The omiCreateInstance function, to be invoked for each model, has its equivalent in the Init callback function that is registered in the motModelEntryT structure. So in Octopus, elaboration starts even before, when it raises the motInitialSetup function that is located in the configuration file models.cpp. This function is responsible to pass an array with all model entries, another one with all signal definitions – the netlist – and a third one specifying all model manager commands. Beside these main tasks, the dump code for signal dumping is registered. After this function, Octopus knows which models are to be used and what parameters they have and need. Then it goes through the array and invokes the Init callbacks. Each model’s initialization is responsible to create its registers and ports, then to announce them to Octopus.

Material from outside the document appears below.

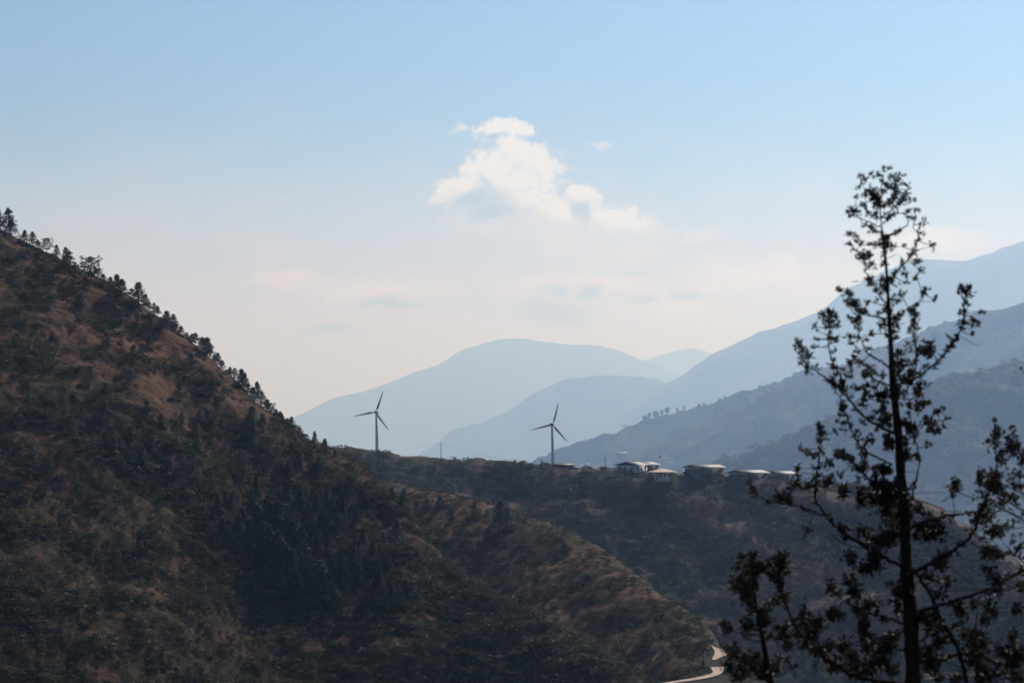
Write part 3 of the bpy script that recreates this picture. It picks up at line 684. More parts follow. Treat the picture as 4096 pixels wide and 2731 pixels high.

The registers have to contain initial values, while output ports need their initial type-token combination, which leads directly to the next stage.
Initialization Stage.
The Init callback does not only create the model instance, it also configures the model with the information available, using the function motGetModelConfigInfo, which returns a pointer to the configuration structure mentioned above. In the models, created for the thesis, it will be seen that elaboration and initialization cannot be strictly separated, because information in the configuration structure is used to determine how many registers are to be created. So there are no exact analogies for the omiDriverInitialization, omiInitializeDriver and omiNetInitialization functions.
Simulation Stage.
Octopus is driven by the application, which calls Octopus’ motEval function. A simulation loop looks like specified in Figure  2.16 on page 110, all possibilities shown there are implemented in Octopus.
Termination Stage.
The termination stage was explained in section  2.4.1.2 on page 143. Ending a session is no big deal, it has to be clear that termination must follow strict rules to avoid memory leaks or access to already destroyed objects.